Vous diriez qu’il en est comme du système de l’univers, où il y a une force qui éloigne sans cesse du centre tous les corps, et une force de pesanteur qui les y ramène. L’honneur fait mouvoir toutes les parties du corps politique, il les lie par son action même, et il se trouve que chacun va au bien commun, croyant aller à ses intérêts particuliers.
Il est vrai que, philosophiquement parlant, c’est un honneur faux qui conduit toutes les parties de l’État; mais cet honneur faux est aussi utile au public que le vrai le serait aux particuliers qui pourraient l’avoir.
Et n’est-ce pas beaucoup d’obliger les hommes à faire toutes les actions difficiles et qui demandent de la force, sans autre récompense que le bruit de ces actions?
CHAPITRE VIII
Que l’honneur n’est point le principe des États despotiques.
Ce n’est point l’honneur qui est le principe des États despotiques: les hommes y étant tous égaux, on n’y peut se préférer aux autres; les hommes y étant tous esclaves, on n’y peut se préférer à rien.
De plus, comme l’honneur a ses lois et ses règles, et qu’il ne saurait plier; qu’il dépend bien de son propre caprice, et non pas de celui d’un autre, il ne peut se trouver que dans des États où la constitution est fixe, et qui ont des lois certaines.
Comment serait-il souffert chez le despote? Il fait gloire de mépriser la vie, et le despote n’a de force que parce qu’il peut l’ôter. Comment pourrait-il souffrir le despote? Il a des règles suivies et des caprices soutenus; le despote n’a aucune règle, et ses caprices détruisent tous les autres.
L’honneur, inconnu aux États despotiques, où même souvent on n’a pas de mot pour l’exprimer, règne dans les monarchies; il y donne la vie à tout le corps politique, aux lois et aux vertus mêmes.
CHAPITRE IX
Du principe du gouvernement despotique.
Comme il faut de la vertu dans une république, et dans une monarchie de l’honneur, il faut de la crainte dans un gouvernement despotique: pour la vertu, elle n’y est point nécessaire, et l’honneur y serait dangereux.

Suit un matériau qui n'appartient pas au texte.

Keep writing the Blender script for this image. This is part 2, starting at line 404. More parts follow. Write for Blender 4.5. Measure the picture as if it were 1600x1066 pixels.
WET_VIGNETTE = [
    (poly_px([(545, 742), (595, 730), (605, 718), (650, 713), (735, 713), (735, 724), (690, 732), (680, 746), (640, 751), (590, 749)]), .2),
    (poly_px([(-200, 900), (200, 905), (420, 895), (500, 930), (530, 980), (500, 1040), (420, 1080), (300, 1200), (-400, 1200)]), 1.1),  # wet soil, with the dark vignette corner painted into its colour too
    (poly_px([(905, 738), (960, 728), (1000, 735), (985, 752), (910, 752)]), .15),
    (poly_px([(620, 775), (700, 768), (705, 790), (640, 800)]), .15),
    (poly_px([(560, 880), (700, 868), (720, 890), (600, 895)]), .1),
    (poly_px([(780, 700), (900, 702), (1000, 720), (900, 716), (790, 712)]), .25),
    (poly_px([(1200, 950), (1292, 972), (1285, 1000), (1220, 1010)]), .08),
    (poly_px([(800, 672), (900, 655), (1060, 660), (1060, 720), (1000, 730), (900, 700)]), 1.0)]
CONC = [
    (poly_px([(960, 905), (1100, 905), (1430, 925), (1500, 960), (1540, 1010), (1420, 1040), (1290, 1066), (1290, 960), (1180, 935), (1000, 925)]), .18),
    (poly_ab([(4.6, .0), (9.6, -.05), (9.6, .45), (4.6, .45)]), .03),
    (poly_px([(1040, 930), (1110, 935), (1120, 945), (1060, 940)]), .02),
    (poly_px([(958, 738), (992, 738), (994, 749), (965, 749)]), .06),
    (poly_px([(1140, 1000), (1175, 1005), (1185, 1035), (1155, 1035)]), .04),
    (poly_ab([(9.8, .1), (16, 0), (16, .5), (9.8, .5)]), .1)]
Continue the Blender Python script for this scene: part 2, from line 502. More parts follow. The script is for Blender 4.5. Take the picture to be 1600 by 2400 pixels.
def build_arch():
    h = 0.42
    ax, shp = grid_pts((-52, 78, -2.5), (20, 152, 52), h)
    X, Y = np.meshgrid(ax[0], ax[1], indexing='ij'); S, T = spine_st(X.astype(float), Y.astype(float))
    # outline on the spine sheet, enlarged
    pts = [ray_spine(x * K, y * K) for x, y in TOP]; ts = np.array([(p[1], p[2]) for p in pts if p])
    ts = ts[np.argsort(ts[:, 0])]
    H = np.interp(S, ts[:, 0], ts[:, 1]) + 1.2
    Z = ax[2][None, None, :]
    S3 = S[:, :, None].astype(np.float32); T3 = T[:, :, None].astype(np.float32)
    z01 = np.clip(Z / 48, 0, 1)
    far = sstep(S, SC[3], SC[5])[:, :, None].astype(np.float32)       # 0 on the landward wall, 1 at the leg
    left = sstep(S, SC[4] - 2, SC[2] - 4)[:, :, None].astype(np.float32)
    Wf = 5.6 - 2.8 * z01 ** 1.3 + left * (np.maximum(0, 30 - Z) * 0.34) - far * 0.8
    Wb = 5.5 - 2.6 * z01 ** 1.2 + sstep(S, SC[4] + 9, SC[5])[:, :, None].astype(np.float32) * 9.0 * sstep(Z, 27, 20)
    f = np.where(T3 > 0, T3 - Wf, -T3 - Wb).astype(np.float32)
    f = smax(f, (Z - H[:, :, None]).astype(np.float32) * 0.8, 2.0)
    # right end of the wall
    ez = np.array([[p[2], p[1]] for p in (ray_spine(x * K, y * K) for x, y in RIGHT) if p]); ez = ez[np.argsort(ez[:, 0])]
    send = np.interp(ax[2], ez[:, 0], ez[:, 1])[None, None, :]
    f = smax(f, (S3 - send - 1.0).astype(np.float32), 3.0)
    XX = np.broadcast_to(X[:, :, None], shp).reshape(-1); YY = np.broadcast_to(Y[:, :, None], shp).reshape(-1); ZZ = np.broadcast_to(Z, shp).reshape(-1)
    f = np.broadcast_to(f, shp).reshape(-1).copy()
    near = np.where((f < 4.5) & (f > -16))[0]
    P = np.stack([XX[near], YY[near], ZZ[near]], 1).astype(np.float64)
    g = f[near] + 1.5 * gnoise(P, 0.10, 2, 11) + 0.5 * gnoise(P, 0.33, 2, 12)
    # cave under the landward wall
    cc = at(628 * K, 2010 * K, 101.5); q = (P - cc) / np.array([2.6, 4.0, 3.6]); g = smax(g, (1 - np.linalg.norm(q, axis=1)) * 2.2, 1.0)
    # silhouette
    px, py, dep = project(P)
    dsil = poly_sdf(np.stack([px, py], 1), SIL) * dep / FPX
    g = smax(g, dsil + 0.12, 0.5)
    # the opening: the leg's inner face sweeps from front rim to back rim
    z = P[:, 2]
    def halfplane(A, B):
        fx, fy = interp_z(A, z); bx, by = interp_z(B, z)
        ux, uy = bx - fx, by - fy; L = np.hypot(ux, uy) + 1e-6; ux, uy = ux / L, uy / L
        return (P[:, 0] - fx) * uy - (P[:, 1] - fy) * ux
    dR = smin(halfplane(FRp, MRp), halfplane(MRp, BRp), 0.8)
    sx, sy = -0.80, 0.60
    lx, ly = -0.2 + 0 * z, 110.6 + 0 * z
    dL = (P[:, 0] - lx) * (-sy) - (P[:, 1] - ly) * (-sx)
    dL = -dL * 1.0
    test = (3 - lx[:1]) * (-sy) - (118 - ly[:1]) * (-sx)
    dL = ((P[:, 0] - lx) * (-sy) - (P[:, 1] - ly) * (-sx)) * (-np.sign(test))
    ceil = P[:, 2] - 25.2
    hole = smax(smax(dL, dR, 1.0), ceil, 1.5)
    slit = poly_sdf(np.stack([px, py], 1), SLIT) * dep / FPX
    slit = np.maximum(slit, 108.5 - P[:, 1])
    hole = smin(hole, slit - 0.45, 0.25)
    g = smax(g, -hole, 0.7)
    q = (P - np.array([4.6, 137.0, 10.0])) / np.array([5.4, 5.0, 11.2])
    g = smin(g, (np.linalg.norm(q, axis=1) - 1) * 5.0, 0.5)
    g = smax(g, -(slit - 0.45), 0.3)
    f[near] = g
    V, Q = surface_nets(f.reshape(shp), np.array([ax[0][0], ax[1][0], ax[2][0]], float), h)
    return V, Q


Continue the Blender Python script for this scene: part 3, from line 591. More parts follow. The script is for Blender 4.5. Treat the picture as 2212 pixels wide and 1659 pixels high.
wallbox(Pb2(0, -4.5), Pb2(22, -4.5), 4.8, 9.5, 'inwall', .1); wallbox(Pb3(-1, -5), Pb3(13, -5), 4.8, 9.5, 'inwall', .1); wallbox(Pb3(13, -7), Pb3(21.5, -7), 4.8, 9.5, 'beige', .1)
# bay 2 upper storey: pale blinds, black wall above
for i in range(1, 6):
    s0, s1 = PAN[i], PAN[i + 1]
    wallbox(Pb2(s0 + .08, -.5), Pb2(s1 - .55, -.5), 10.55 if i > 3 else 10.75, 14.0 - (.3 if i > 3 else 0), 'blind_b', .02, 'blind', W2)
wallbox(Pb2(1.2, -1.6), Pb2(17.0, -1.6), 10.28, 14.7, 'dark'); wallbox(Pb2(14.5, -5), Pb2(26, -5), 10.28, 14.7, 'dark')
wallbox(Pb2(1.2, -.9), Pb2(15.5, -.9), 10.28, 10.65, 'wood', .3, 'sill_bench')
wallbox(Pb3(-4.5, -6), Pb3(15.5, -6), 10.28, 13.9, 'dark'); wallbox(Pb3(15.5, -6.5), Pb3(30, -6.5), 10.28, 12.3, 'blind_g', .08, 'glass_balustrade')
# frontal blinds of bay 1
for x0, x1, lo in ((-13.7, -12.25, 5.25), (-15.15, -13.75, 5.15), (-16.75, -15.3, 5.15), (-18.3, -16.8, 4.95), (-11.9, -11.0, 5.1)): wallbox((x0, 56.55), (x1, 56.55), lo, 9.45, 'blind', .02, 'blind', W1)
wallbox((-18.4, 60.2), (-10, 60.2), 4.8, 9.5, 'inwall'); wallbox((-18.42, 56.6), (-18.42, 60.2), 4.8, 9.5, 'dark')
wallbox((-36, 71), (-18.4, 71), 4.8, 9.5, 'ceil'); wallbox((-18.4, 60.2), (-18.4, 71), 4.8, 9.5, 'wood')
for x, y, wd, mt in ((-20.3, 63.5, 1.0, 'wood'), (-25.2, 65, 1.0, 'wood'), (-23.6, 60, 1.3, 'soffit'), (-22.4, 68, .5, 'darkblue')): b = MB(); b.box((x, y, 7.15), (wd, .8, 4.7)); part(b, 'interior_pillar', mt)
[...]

Le pouvoir immense du prince y passe tout entier à ceux à qui il le confie. Des gens capables de s’estimer beaucoup eux-mêmes seraient en état d’y faire des révolutions. Il faut donc que la crainte y abatte tous les courages, et y éteigne jusqu’au moindre sentiment d’ambition.

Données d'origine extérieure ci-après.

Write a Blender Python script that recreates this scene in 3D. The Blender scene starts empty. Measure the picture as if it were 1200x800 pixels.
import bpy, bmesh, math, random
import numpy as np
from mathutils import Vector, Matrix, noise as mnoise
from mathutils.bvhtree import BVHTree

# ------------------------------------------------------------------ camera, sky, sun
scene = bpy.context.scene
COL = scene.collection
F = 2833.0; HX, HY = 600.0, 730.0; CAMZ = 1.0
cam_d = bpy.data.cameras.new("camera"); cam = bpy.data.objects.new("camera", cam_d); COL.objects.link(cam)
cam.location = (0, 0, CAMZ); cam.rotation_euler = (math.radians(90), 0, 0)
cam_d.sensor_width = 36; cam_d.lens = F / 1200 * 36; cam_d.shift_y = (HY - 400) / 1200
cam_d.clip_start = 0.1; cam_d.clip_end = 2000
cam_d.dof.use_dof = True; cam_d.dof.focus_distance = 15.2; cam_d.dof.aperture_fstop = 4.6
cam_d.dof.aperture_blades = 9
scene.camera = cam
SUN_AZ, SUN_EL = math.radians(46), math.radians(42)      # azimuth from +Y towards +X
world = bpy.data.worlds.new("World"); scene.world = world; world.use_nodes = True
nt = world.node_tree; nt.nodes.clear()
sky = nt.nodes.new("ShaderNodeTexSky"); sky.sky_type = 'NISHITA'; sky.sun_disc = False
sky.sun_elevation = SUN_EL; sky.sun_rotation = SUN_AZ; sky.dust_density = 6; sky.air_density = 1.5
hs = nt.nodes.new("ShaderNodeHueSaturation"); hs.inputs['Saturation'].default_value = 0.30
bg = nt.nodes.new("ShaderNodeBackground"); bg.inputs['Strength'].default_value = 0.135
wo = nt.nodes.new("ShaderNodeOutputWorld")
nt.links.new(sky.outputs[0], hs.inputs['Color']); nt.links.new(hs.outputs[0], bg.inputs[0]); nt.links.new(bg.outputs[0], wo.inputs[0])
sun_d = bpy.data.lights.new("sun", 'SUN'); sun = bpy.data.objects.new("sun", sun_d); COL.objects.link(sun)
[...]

Un gouvernement modéré peut, tant qu’il veut, et sans péril, relâcher ses ressorts: il se maintient par ses lois et par sa force même. Mais lorsque dans le gouvernement despotique le prince cesse un moment de lever le bras, quand il ne peut pas anéantir à l’instant ceux qui ont les premières places, tout est perdu: car le ressort du gouvernement qui est la crainte, n’y étant plus, le peuple n’a plus de protecteur.

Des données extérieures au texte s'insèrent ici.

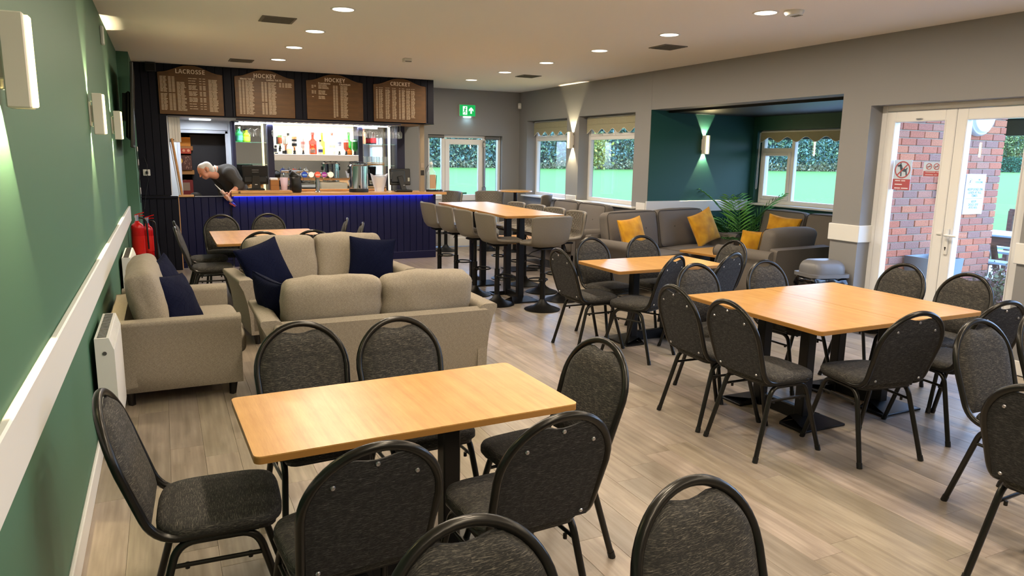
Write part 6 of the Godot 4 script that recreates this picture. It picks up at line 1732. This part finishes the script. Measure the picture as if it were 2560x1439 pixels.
	cushion("navy pintucked cushion at the back of the wide beige armchair", P(0.40, 0.66, 6.10), PI / 2 - 0.35, -0.35, 0.12, 0.46, M.navy_cushion, 1, "navy cushions")
	cushion("navy cushion nearest the arm of the wide beige armchair", P(0.46, 0.62, 5.66), PI / 2 - 0.5, -0.45, -0.12, 0.44, M.navy_cushion, 2, "navy cushions")
	cushion("navy cushion leaning in the left corner of the facing beige sofa", P(1.22, 0.66, 6.93), 0.45, -0.35, 0.22, 0.46, M.navy_cushion, 3, "navy cushions")
	cushion("navy cushion leaning at the right end of the facing beige sofa", P(2.25, 0.66, 7.02), -0.2, -0.30, -0.08, 0.45, M.navy_cushion, 4, "navy cushions")
	cushion("navy cushion showing behind the nearer beige sofa's left arm", P(1.10, 0.60, 5.42), 1.9, -0.25, 0.1, 0.44, M.navy_cushion, 5, "navy cushions")
	# grey sofas
	var kg := {"depth": 0.88, "arm": 0.68, "seat": 0.50, "back": 0.965, "panel": 0.70, "arm_w": 0.16, "rolled": true, "wrinkle": 0.006, "spread": 0.0}
	make_sofa("two_seat_sofa", "grey buttoned sofa facing the camera along the green alcove wall", "sofa", P(6.50, 0, 7.84), 0.20, 2.25, 2, M.grey_sofa, kg, "grey sofas", 31)
	make_sofa("two_seat_sofa", "grey sofa under the second wall window behind the quilted stools", "sofa", P(6.12, 0, 9.78), -PI / 2, 1.9, 2, M.grey_sofa, kg, "grey sofas", 35)
	make_sofa("two_seat_sofa", "grey sofa under the alcove window beside the palm", "sofa", P(8.03, 0, 7.02), -PI / 2, 1.9, 2, M.grey_sofa, kg, "grey sofas", 39)
	var k3 := kg.duplicate(); k3.back = 0.87; k3.panel = 0.70
	make_sofa("armchair", "grey armchair seen from behind next to the lidded bin", "armchair", P(7.06, 0, 6.46), PI + 0.10, 1.15, 1, M.grey_sofa, k3, "grey sofas", 43)
	cushion("mustard yellow cushion at the left end of the grey alcove sofa", P(5.76, 0.74, 7.55), 0.25, -0.28, 0.10, 0.44, M.yellow, 11, "yellow cushions")
	cushion("mustard yellow cushion tilted at the right end of the grey alcove sofa", P(7.16, 0.77, 7.84), 0.1, -0.28, 0.30, 0.46, M.yellow, 12, "yellow cushions")
	cushion("mustard yellow cushion on the grey sofa under the alcove window", P(8.0, 0.74, 7.25), -1.1, -0.30, -0.12, 0.44, M.yellow, 13, "yellow cushions")
	cushion("mustard yellow cushion half hidden behind the grey armchair's back", P(6.72, 0.68, 6.42), 2.9, -0.3, 0.05, 0.42, M.yellow, 14, "yellow cushions")
	# bin
	var b := thing("waste_bin", "grey domed lidded bin with black liner beside the pillar", "bin", P(6.42, 0, 5.16), -0.2)
	part("bin_body", MB.new().prism(rrect(0.36, 0.30, 0.05), 0.52, Transform3D(Basis(Vector3.RIGHT, -PI / 2), Vector3.ZERO), true), mat(Color(0.36, 0.36, 0.37), 0.4), b)
	part("liner", MB.new().blob(Vector3(0.43, 0.20, 0.36), 0.03, Vector3.ZERO, 14, Transform3D(Basis.IDENTITY, Vector3(0, 0.45, 0)), 0.05, 2), mat(Color(0.02, 0.02, 0.025), 0.15), b)
	part("lid_rim", MB.new().prism(rrect(0.44, 0.36, 0.06), 0.035, Transform3D(Basis(Vector3.RIGHT, -PI / 2), Vector3(0, 0.55, 0)), true), mat(Color(0.42, 0.42, 0.43), 0.4), b)
	part("lid", MB.new().blob(Vector3(0.40, 0.24, 0.32), 0.10, Vector3.ZERO, 10, Transform3D(Basis.IDENTITY, Vector3(0, 0.60, 0))), mat(Color(0.42, 0.42, 0.43), 0.4), b)
	palm()

func low_table(label: String, at: Vector3, turn: float, lx: float, lz: float, h: float) -> void:
	var o := thing("coffee_table", label, "table", at, turn)
	var top := rrect(lx, lz, 0.02, 3)
	part("tabletop", MB.new().prism(top, 0.0045, Transform3D(Basis(Vector3.RIGHT, -PI / 2), Vector3(0, h - 0.0045, 0))), M.table_top, o)
	part("table_edge", MB.new().prism(top, 0.0225, Transform3D(Basis(Vector3.RIGHT, -PI / 2), Vector3(0, h - 0.027, 0)), true), M.table_edge, o)
	part("post", bx(Vector3(0, h / 2 - 0.014, 0), Vector3(0.075, h - 0.028, 0.075), 0.005), M.black_metal, o)
	part("foot_plate", bx(Vector3(0, 0.008, 0), Vector3(0.42, 0.016, 0.42), 0.003), M.black_metal, o)

func palm() -> void:
	var o := thing("potted_palm", "green palm in a dark pot in the corner of the green alcove", "plant", P(8.02, 0, 8.03))
	o.scale = Vector3.ONE * 1.22
	part("pot", MB.new().lathe([Vector2(0.0, 0.0), Vector2(0.15, 0.0), Vector2(0.20, 0.40), Vector2(0.205, 0.42), Vector2(0.19, 0.42), Vector2(0.185, 0.37), Vector2(0.0, 0.37)], 24), mat(Color(0.06, 0.06, 0.06), 0.4), o)
	part("soil", MB.new().lathe([Vector2(0.186, 0.375), Vector2(0.0, 0.385)], 20), mat(Color(0.08, 0.06, 0.05), 0.95), o)
	var rng := RandomNumberGenerator.new()
	rng.seed = 21
	var greens := [mat(Color(0.16, 0.36, 0.18), 0.5), mat(Color(0.24, 0.47, 0.23), 0.5), mat(Color(0.42, 0.68, 0.32), 0.5)]
	for m in greens:
		m.backlight_enabled = true
		m.backlight = Color(0.10, 0.2, 0.05)
	for k in 26:
		var an := TAU * k * 0.382 + rng.randf() * 0.4
		var up := 0.95 if k > 21 else rng.randf_range(0.12, 0.75)
		var L := rng.randf_range(0.50, 0.64) if k <= 21 else rng.randf_range(0.70, 0.84)
		var stem := []
		var dir := Vector3(cos(an) * (1 - up * 0.75), 0.55 + up * 0.6, sin(an) * (1 - up * 0.75)).normalized()
		var p := Vector3(cos(an) * 0.04, 0.38, sin(an) * 0.04)
		for s in 9:
			stem.append(p)
			p += dir * L / 8.0
			dir = (dir + Vector3(cos(an) * 0.10, -0.13 * (1.2 - up), sin(an) * 0.10)).normalized()
		part("frond_stem", MB.new().tube(stem, [0.006, 0.0055, 0.005, 0.0045, 0.004, 0.0035, 0.003, 0.0025, 0.002], 5), greens[1], o)
		var lf := MB.new()
		for s in range(2, 9):
			for sub in 2:
				var f := s - 0.5 * sub
				var a: Vector3 = stem[int(f)].lerp(stem[mini(8, int(f) + 1)], f - int(f))
				var t: Vector3 = (stem[s] - stem[s - 1]).normalized()
				var side := t.cross(Vector3.UP).normalized() if absf(t.y) < 0.98 else Vector3.RIGHT
				for e in [-1.0, 1.0]:
					var ln := 0.20 * sin((f + 0.6) / 9.4 * PI) + 0.05
					var tip: Vector3 = a + (side * e * 0.85 + t * 0.7 + Vector3(0, -0.15 + rng.randf() * 0.15, 0)).normalized() * ln
					var wv: Vector3 = t * 0.010
					var mid := (a + tip) / 2.0 + Vector3(0, 0.012, 0)
					lf.patch(PackedVector3Array([a, mid - wv, tip, mid + wv]), PackedInt32Array([0, 1, 2, 0, 2, 3]))
		part("frond", lf, greens[2] if k > 21 else greens[rng.randi() % 2], o)

# joins tapered capsules [a, b, ra, rb] with a smooth minimum and meshes the field as surface nets
func flesh(mb: MB, bones: Array, cell: float, k: float) -> void:
	var lo := Vector3.INF; var hi := -Vector3.INF
	for b in bones:
		var r: float = maxf(b[2], b[3]) + k * 0.3 + cell * 2
		lo = lo.min(b[0] - Vector3.ONE * r).min(b[1] - Vector3.ONE * r)
		hi = hi.max(b[0] + Vector3.ONE * r).max(b[1] + Vector3.ONE * r)
	var n := Vector3i(((hi - lo) / cell).ceil()) + Vector3i.ONE
	var f := PackedFloat32Array()
	f.resize(n.x * n.y * n.z)
	f.fill(1.0)
	for b in bones:
		var a: Vector3 = b[0]; var d: Vector3 = b[1] - a; var ra: float = b[2]; var rb: float = b[3]
		var dd := maxf(d.length_squared(), 1e-9)
		var m := maxf(ra, rb) + k + cell * 2
		var i0 := Vector3i(((a.min(b[1]) - Vector3.ONE * m - lo) / cell).floor()).clamp(Vector3i.ZERO, n - Vector3i.ONE)
		var i1 := Vector3i(((a.max(b[1]) + Vector3.ONE * m - lo) / cell).ceil()).clamp(Vector3i.ZERO, n - Vector3i.ONE)
		for z in range(i0.z, i1.z + 1):
			for y in range(i0.y, i1.y + 1):
				var at := (z * n.y + y) * n.x
				for x in range(i0.x, i1.x + 1):
					var p := lo + Vector3(x, y, z) * cell - a
					var t := clampf(p.dot(d) / dd, 0.0, 1.0)
					var v := (p - d * t).length() - lerpf(ra, rb, t)
					var w := f[at + x]
					var h := maxf(k - absf(w - v), 0.0) / k
					f[at + x] = minf(w, v) - h * h * k * 0.25
	var ids := {}
	var vs := PackedVector3Array(); var tr := PackedInt32Array()
	var sx := 1; var sy := n.x; var sz := n.x * n.y
	for z in n.z - 1:
		for y in n.y - 1:
			for x in n.x - 1:
				var at := z * sz + y * sy + x
				var c := [f[at], f[at + sx], f[at + sy], f[at + sx + sy], f[at + sz], f[at + sx + sz], f[at + sy + sz], f[at + sx + sy + sz]]
				var inside := 0
				for q in 8: if c[q] < 0.0: inside += 1
				if inside == 0 or inside == 8: continue
				var sum := Vector3.ZERO; var cnt := 0
				for e in [[0, 1], [2, 3], [4, 5], [6, 7], [0, 2], [1, 3], [4, 6], [5, 7], [0, 4], [1, 5], [2, 6], [3, 7]]:
					var u: float = c[e[0]]; var w: float = c[e[1]]
					if (u < 0.0) != (w < 0.0):
						var p0 := Vector3(e[0] & 1, (e[0] >> 1) & 1, e[0] >> 2); var p1 := Vector3(e[1] & 1, (e[1] >> 1) & 1, e[1] >> 2)
						sum += p0.lerp(p1, u / (u - w)); cnt += 1
				ids[at] = vs.size()
				vs.append(lo + (Vector3(x, y, z) + sum / cnt) * cell)
	for at in ids:
		for ax in 3:
			var s0: int = [sx, sy, sz][ax]; var s1: int = [sy, sz, sx][ax]; var s2: int = [sz, sx, sy][ax]
			if at + s0 >= f.size(): continue
			var u := f[at]; var w := f[at + s0]
			if (u < 0.0) == (w < 0.0): continue
			if not (ids.has(at - s1) and ids.has(at - s2) and ids.has(at - s1 - s2)): continue
			var q := [ids[at], ids[at - s1], ids[at - s1 - s2], ids[at - s2]]
			if w < 0.0: q.reverse()
			tr.append_array(PackedInt32Array([q[0], q[1], q[2], q[0], q[2], q[3]]))
	mb.patch(vs, tr)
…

C’est apparemment dans ce sens que des cadisont soutenu que le Grand-Seigneur n’était point obligé de tenir sa parole ou son serment, lorsqu’il bornait par là son autorité.
Il faut que le peuple soit jugé par les lois, et les grands par la fantaisie du prince; que la tête du dernier sujet soit en sûreté, et celle des pachas toujours exposée. On ne peut parler sans frémir de ces gouvernements monstrueux. Le sophi de Perse, détrôné de nos jours par Mirivéis, vit le gouvernement périr avant la conquête, parce qu’il n’avait pas versé assez de sang.
L’histoire nous dit que les horribles cruautés de Domitien effrayèrent les gouverneurs au point que le peuple se rétablit un peu sous son règne. C’est ainsi qu’un torrent qui ravage tout d’un côté laisse de l’autre des campagnes où l’œil voit de loin quelques prairies.
CHAPITRE X
Différence de l’obéissance dans les gouvernements modérés et dans les gouvernements despotiques.
Dans les États despotiques la nature du gouvernement demande une obéissance extrême: et la volonté du prince, une fois connue, doit avoir aussi infailliblement son effet qu’une boule jetée contre une autre doit avoir le sien.
Il n’y a point de tempérament, de modification, d’accommodements, de termes, d’équivalents, de pourparlers, de remontrances, rien d’égal ou de meilleur à proposer. L’homme est une créature qui obéit à une créature qui veut.
On n’y peut pas plus représenter ses craintes sur un événement futur qu’excuser ses mauvais succès sur le caprice de la fortune. Le partage des hommes, comme des bêtes, y est l’instinct, l’obéissance, le châtiment.
Il ne sert de rien d’opposer les sentiments naturels, le respect pour un père, la tendresse pour ses enfants et ses femmes, les lois de l’honneur, l’état de sa santé: on a reçu l’ordre et cela suffit.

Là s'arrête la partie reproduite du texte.